En vertu de ce principe, les juridictions locales ne peuvent pas être compétentes dans une affaire où un État étranger est considéré comme « partie ». Or, selon la justice sud-africaine, « le Maroc ne peut pas être considéré en tant que partie dans la procédure« . Celle-ci souligne que l’OCP et Phosboucraâ sont des « entités complètement séparées de l’État marocain« .

Les représentants de l’OCP ont aussi fait valoir le principe de l’acte de gouvernement (act of state doctrine) tiré du droit anglo-saxon et en vertu duquel « les États souverains sont égaux« . Un argument rejeté par la justice sud-africaine pour laquelle « aucun principe du droit international ne peut empêcher une justice locale de juger une affaire impliquant des actes de gouvernement étranger dans une affaire sur laquelle la cour (…) a une juridiction« .  Les juges sud-africains indiquent qu’ils ne comptent pas débattre des limites de cette doctrine « pour des raisons qui deviendront apparentes » bien qu’ils soient « tentés d’en discuter ».
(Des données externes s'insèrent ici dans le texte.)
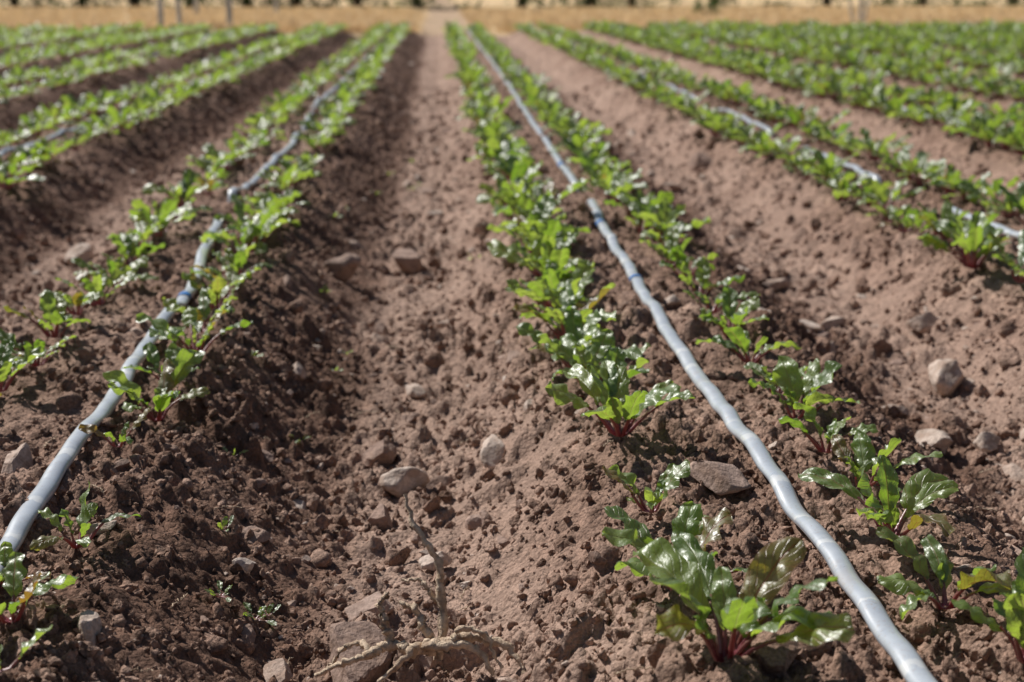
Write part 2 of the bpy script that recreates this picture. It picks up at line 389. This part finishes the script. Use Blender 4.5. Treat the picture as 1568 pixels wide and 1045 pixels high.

Dans le dernier point de cet argumentaire, la justice sud-africaine reconnait  « la complexité des problématiques traitées dans cette affaire et le fait évident que ces problématiques doivent être traitées dans la résolution de conflits internationaux reliés au Sahara occidental ». Les juges estiment néanmoins que la cour n’a pas à traiter « cette question politique plus large » affirmant qu’elle doit  « permettre aux parties d’accéder à un forum judiciaire dans lequel elles pourront résoudre leur litige juridique ».

En conclusion de ce jugement , la justice sud-africaine annonce sa décision de maintenir la saisie du NM Cherry Blossom et demande aux autorités de saisir les documents d’enregistrement du bateau ainsi que son certificat commercial. Ce jugement, sur la compétence, n’est pas définitif, un procès sur le fond se tiendra à une date qui n’a pas encore été annoncée.